From the research conducted thus far, Total Financial Aid (in Millions) multiplied by Expenditure of Universities, and Median Household Income in the United States are significant for our model, and have the potential to explain the rise in Tuition. For every additional $1 million given in aid in the combination of financial aid and college expenditures sees an increase of .001 cents in the average price of tuition. And for every dollar increase in the median household income, the average price of College tuition in the US increases by about 29 cents. Our constant is of -8159.35.

Blog Post 1: The Rise and Relationship Between Financial Aid and College Tuition

The title of our research project for the 2018-2019 academic year is: The Rise and Relationship Between Financial Aid and College Tuition. The purpose of our project is to understand if there is a correlation between the rise in college tuition with the amount of financial aid offered to students.

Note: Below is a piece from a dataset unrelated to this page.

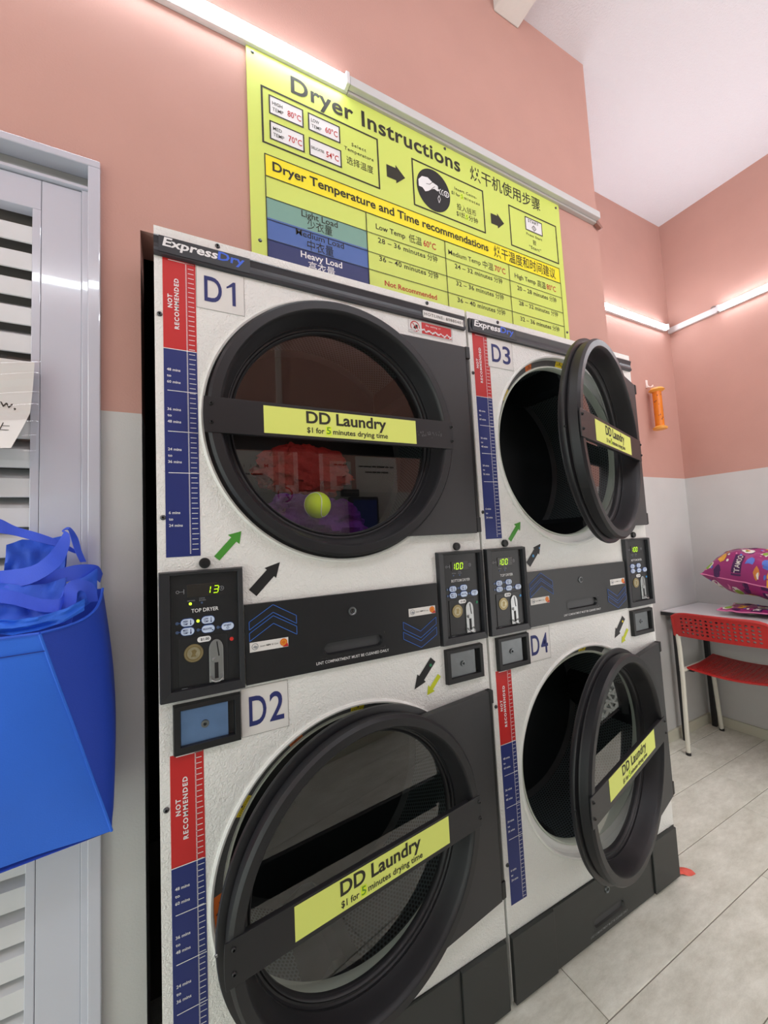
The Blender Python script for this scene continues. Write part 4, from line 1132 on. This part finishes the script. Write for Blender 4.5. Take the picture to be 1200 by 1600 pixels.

If a relationship exists between these two events, we hope to understand how the level of subsidies impact tuition across the United States, as well as other countries worldwide.

Deriving this research topic, we have conducted literature review, beginning with the Bennett Hypothesis.  The Bennett Hypothesis states that an increase in financial aid causes an increase in college tuition. Many economists in our research have argued that the Bennett Hypothesis is correct. They often use the same economic premise: providing a cost subsidy in the form of loans or grants will increase demand for higher education. As demand increases more quickly than supply, quantity will increase but so will prices. While this is true under basic economic theory, the U.S. economy is much more complex and many other factors are probably at play. This hypothesis is the starting point for our research project and will be the foundation our work builds from.

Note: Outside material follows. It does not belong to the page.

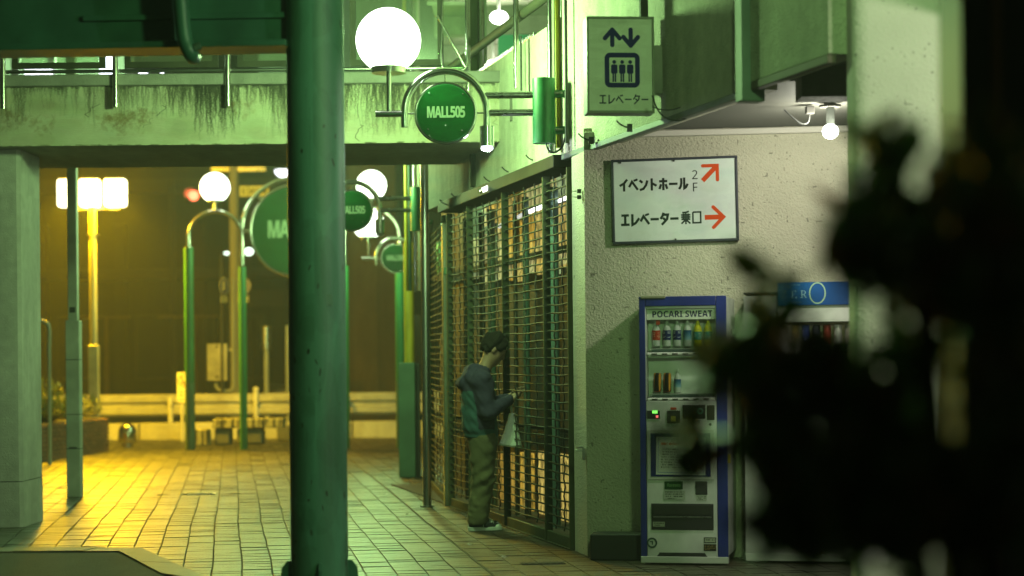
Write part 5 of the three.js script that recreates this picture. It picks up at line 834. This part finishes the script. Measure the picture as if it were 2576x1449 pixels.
{ // utility pole with box, two blue signs on the next pole, supplementary board
  const Z = 40, k = Z / F, P0 = (px) => { const p = at(px, 0, Z); p.y = 0; return p; };
  const a = P0(584), t = thing('utility_pole', 'pale concrete utility pole with a white control box', 'utility pole', a), y = (p) => at(584, p, Z).y, X = (p) => (p - 584) * k;
  P('shaft', cyl(V(0, 0, 0), V(0, 9, 0), 0.11, 0.085, 20), M([0.30, 0.29, 0.22], 0.8, 0, { map: concCol }), t);
  P('control_box', box(49 * k, 92 * k, 0.2, X(543), y(911), 0.2, 0.01), mCream, t);
  P('bracket', box(40 * k, 0.05, 0.05, X(565), y(880), 0.1), mSteel, t); P('box_latch', box(0.07, 0.045, 0.01, X(543), y(948), 0.305), mBlack, t); P('door_seam', box(25 * k, 0.006, 0.004, X(550), y(930), 0.302), mDark, t); P('box_lock', new THREE.SphereGeometry(0.02, 10, 8).translate(X(532), y(910), 0.30), mSteel, t); P('box_print', box(0.05, 0.05, 0.003, X(543), y(872), 0.302), mDark, t);
  P('conduit_pipe', tube([V(X(538), y(958), 0.15), V(X(538), y(972), 0.15), V(X(550), y(982), 0.15), V(X(574), y(982), 0.14), V(X(580), y(975), 0.14), V(X(581), y(940), 0.14), V(X(581), y(700), 0.12)], 0.03, 70, 8), mGreyPost, t);
  P('cross_arm', box(1.1, 0.09, 0.09, 0.1, y(426), 0, 0), mSteel, t);
  P('signal_board', box(74 * k, 27 * k, 0.02, X(636), y(482), 0.05), mCream, t); P('board_print', sheet(72 * k, 25 * k, X(636), y(482), 0.062), printed(canvasTex(288, 100, (x) => { x.fillStyle = '#c6c07a'; x.fillRect(0, 0, 288, 100); x.strokeStyle = '#16261c'; kana(x, '式信号', 96, 24, 52, 56, 8, 1.2); x.fillStyle = '#24301f'; x.fillRect(24, 24, 8, 56); x.fillRect(24, 22, 40, 8); x.fillRect(40, 44, 8, 36); x.fillRect(80, 0, 8, 100); })), t);
  const sg = (px, rot, dz, name, lab) => { const p = P0(px), o = thing('road_sign', lab, 'sign', V(p.x, 0, p.z + dz), null, rot); const yy = (q) => at(px, q, Z - dz).y;
    P('plate', new THREE.CylinderGeometry(0.17, 0.17, 0.012, 36).rotateX(Math.PI / 2).translate(0, yy(720), 0.06), M([0.02, 0.03, 0.14], 0.4), o); P('white_rim', new THREE.TorusGeometry(0.165, 0.008, 8, 40).translate(0, yy(720), 0.068), mWhite, o); P('figure', merge([cyl(V(-0.03, yy(730), 0.07), V(-0.02, yy(708), 0.07), 0.022), new THREE.SphereGeometry(0.024, 10, 8).translate(-0.03, yy(700), 0.07)]), M([0.35, 0.35, 0.2], 0.5), o);
    P('plate_below', box(0.25, 0.13, 0.012, 0, yy(753), 0.06, 0.004), mCream, o); P('plate_print', sheet(0.23, 0.11, 0, yy(753), 0.0675), printed(canvasTex(92, 44, (x) => { x.fillStyle = '#bdb98a'; x.fillRect(0, 0, 92, 44); lineText(x, 8, 10, 1, 128, 44, '#2a2a1c', 0.3); })), o); P('pole', cyl(V(0, 0, 0), V(0, yy(640), 0), 0.03), mDark, o); };
  sg(604, 0, 0.0, '', 'round blue road sign with a small plate facing the camera'); sg(556, 1.15, 0.3, '', 'round blue road sign turned sideways left of the utility pole');
  const c = fl(664, 1087), q = thing('parking_post', 'metal post with a thick cylinder head behind the stone bench', 'post', P0(662)); P('shaft', cyl(V(0, 0, 0), V(0, y(880), 0), 0.05), mGreyPost, q); P('head', new THREE.CylinderGeometry(0.11, 0.11, 56 * k, 28).translate(0, y(852), 0), mSteel, q); P('head_cap', new THREE.SphereGeometry(0.108, 24, 10, 0, 7, 0, Math.PI / 2).scale(1, 0.35, 1).translate(0, y(824), 0), M([0.3, 0.26, 0.06], 0.4, 0.6), q);
  const d = thing('plain_post', 'plain pale post close beside the big green column', 'post', P0(716)); P('shaft', cyl(V(0, 0, 0), V(0, y(820), 0), 0.045), mGreyPost, d);
  // traffic signal and distant lamps
  const Zt = 52, s = at(487, 492, Zt), tr = thing('traffic_light', 'red traffic light glowing left of the gate globe', 'traffic light', V(s.x, 0, s.z)); P('mast', cyl(V(-0.6, 0, -0.2), V(-0.6, s.y + 0.4, -0.2), 0.08), mBlack, tr); P('arm', cyl(V(-0.6, s.y + 0.25, -0.2), V(0.8, s.y + 0.25, -0.2), 0.04), mBlack, tr); P('housing', box(1.1, 0.38, 0.2, 0.3, s.y, -0.12, 0.1), mBlack, tr); P('red_lens', new THREE.SphereGeometry(0.13, 18, 12).scale(1, 1, 0.4).translate(0, s.y, 0), glow([1, 0.16, 0.08], 5), tr); P('visor', new THREE.CylinderGeometry(0.17, 0.17, 0.26, 20, 1, true, Math.PI * 0.5, Math.PI).rotateX(Math.PI / 2).translate(0, s.y, 0.12), M([0.25, 0.03, 0.02], 0.5), tr); P('red_glow_lens', new THREE.SphereGeometry(0.12, 18, 12).scale(1, 1, 0.4).translate(-0.13, s.y + 0.06, -0.05), glow([0.9, 0.12, 0.06], 1.3), tr);
  const lab = ['small white lamp far behind the inner gate post', 'tiny slanted white lamp far left of the inner gate post', 'white half dome lamp by the top edge of the big green column'];
  [[626, 633, 0.1, 1], [570, 637, 0.06, 0.6], [713, 428, 0.2, 1]].forEach(([px, py, r, sy], i) => { const p = at(px, py, 55), o = thing('distant_lamp', lab[i], 'lamp', V(p.x, 0, p.z)); P('globe', new THREE.SphereGeometry(r, 20, 14, 0, 7, i === 2 ? Math.PI / 2 : 0, i === 2 ? Math.PI / 2 : Math.PI).scale(1.2, sy, 1).translate(0, p.y, 0), glow(i === 2 ? [0.9, 0.92, 1] : [0.8, 1, 0.8], 4), o); P('mast', cyl(V(0.0, 0, -0.15), V(0.0, p.y, -0.15), 0.03), mBlack, o); });
  const cb = at(655, 955, 46), car = thing('parked_scooter', 'dark parked scooter with a shiny edge far behind the guard rail', 'scooter', V(cb.x, 0, cb.z));
  P('wheel', new THREE.TorusGeometry(0.2, 0.07, 10, 28).translate(-0.55, 0.27, 0), mBlack, car); P('wheel', new THREE.TorusGeometry(0.2, 0.07, 10, 28).translate(0.6, 0.27, 0), mBlack, car);
  P('shell', tube([V(-0.6, 0.6, 0), V(-0.35, 0.5, 0), V(0, 0.42, 0), V(0.3, 0.62, 0), V(0.75, 0.72, 0)], 0.15, 30, 12), M([0.25, 0.25, 0.27], 0.12, 0.4), car); P('seat', box(0.6, 0.1, 0.26, 0.4, 0.86, 0, 0.05), mBlack, car); P('front_shield', box(0.06, 0.6, 0.36, -0.5, 0.75, 0, 0.03), M([0.3, 0.3, 0.3], 0.15, 0.3), car); P('handlebar', cyl(V(-0.48, 1.1, -0.3), V(-0.48, 1.1, 0.3), 0.018), mSteel, car); P('mirror', new THREE.SphereGeometry(0.06, 12, 8).scale(1, 1, 0.3).translate(-0.48, 1.25, 0.22), mChrome, car);
}
{ // yellow pole on a green boxed base, brown pier behind
  const b = fl(1030, 1200), k = -b.z / F, t = thing('yellow_pole', 'yellow pole standing on a tall green metal boxed base', 'pole', b);
  P('base_box', box(42 * k, 288 * k, 38 * k, -4 * k, 144 * k, 0, 0.012), mGreenGrey, t); P('base_side', box(14 * k, 286 * k, 30 * k, 21 * k, 143 * k, -0.05, 0.006), mDark, t); P('shaft', cyl(V(3 * k, 286 * k, 0), V(3 * k, 590 * k, 0), 13 * k, 13 * k), mYellow, t); P('upper_tube', cyl(V(1 * k, 588 * k, 0), V(1 * k, 900 * k, 0), 6 * k), mChrome, t);
  P('cable', tube([V(-6 * k, 600 * k, 0.07), V(2 * k, 575 * k, 0.075), V(-4 * k, 545 * k, 0.075), V(6 * k, 530 * k, 0.075), V(16 * k, 535 * k, 0.06)], 0.006, 30, 6), mWire, t);
  const Z = 44, a = at(930, 0, Z), o = thing('bridge_pier', 'brown concrete pier far behind the gate sign', 'pier', V(a.x, 0, -Z)); P('shaft', box(125 * Z / F, 7, 1.6, 0, 3.5, -0.8, 0.06), M([0.10, 0.065, 0.03], 0.9, 0, { map: concCol }), o); P('panel', box(60 * Z / F, 6.9, 0.05, -0.15, 3.45, 0.02), M([0.13, 0.085, 0.04], 0.9, 0, { map: concCol }), o);
  const c = fl(876, 1098), h = thing('hoop_barrier', 'thin steel hoop barrier just right of the big green column', 'barrier', V(c.x, 0, c.z)); P('hoop', tube([V(-0.4, 0, 0), V(-0.4, 0.6, 0), V(-0.33, 0.72, 0), V(-0.1, 0.74, 0), V(0.0, 0.65, 0), V(0.02, 0, 0)], 0.022, 50, 8), mSteel, h);
}
{ // dark buildings across the road
  const o = thing('dark_building', 'dark unlit building across the road behind the guard rail', 'building', V(-8, 0, -58)), wall = M([0.012, 0.009, 0.006], 0.9, 0, { map: concCol });
  P('wall', box(34, 14, 1, 0, 7, -0.6), wall, o); const pane = M([0.012, 0.010, 0.008], 0.1), fr = M([0.03, 0.02, 0.01], 0.7);
  for (let i = 0; i < 9; i++) { const x = -8 + i * 2.3; P('pilaster', box(0.35, 5.5, 0.3, x, 2.75, 0, 0.02), M([0.016 + 0.016 * (i % 2), 0.013, 0.008], 0.8), o); const f = P('window', box(1.5, 1.9, 0.08, x + 1.15, 1.9, -0.05), fr, o); P('pane', box(1.36, 1.76, 0.02, x + 1.15, 1.9, 0.0), pane, f); }
  P('canopy', box(22, 0.3, 1.4, -1, 4.0, 0.4, 0.03), fr, o); P('ledge', box(34, 0.4, 0.3, 0, 6.6, 0.05), M([0.05, 0.036, 0.02], 0.8), o);
  P('signboard', box(3.6, 0.5, 0.1, 1.5, 3.3, 0.2, 0.02), M([0.06, 0.035, 0.015], 0.7), o);
  const ps = [at(268, 850, 50), at(488, 800, 50)]; ps.forEach((p, i) => { const u = thing('rusty_post', i ? 'thin rusty post right of the left gate post far back' : 'thin orange lit post far back left of the gate', 'post', V(p.x, 0, p.z)); P('shaft', cyl(V(0, 0, 0), V(0, 2.6, 0), 0.05), M([0.14, 0.08, 0.03], 0.8), u); P('cross_bar', cyl(V(-0.9, 2.6, 0), V(0.6, 2.6, 0), 0.03), M([0.14, 0.08, 0.03], 0.8), u); });
}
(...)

The objectives of for our research is as follows:

    • To critically assess the rise in college tuition and the increase in financial aid offered to students by the government, both nationally and internationally.
    • To classify and evaluate the operations of raising the cost of college tuition nationally and internationally.
    • To classify and evaluate the operations of providing financial aid to specific individuals nationally and internationally.
    • To evaluate any current methods being used to study financial aid and college tuition in the United States and internationally.
    • To make recommendations to further study the relationship of subsidies and college tuition across nations and the long-term effects of receiving financial aid.

In taking on this research project, we hope to learn and understand each step of how tuition is calculated by colleges and universities, how financial aid trends impact college and universities decisions on tuition, and how the relationship affects the decisions made by incoming and current college students. Additionally, we hope to obtain a better understanding on how the government and other outside scholarship and grant providers determine the amount awarded to students each year, as well as how and why this changes year to year.

Determining our research design, our blueprint will be following a descriptive design for our research. Descriptive design, which involves both qualitative and quantitative study, helps people provide answers to the questions of who, what, when, where, and how associated with a particular research problem. It is used to obtain information concerning the current status of the phenomena being research and what already exists. In carrying out our research and creating our project, we hope to connect existing studies and data with new observations and data to create the most accurate understanding and conclusion as possible. Being fully aware to the factors that affect each part of the tuition and financial aid relationship, our research design will capture the two ideas as independents to further understand if they are, or have become, interdependent.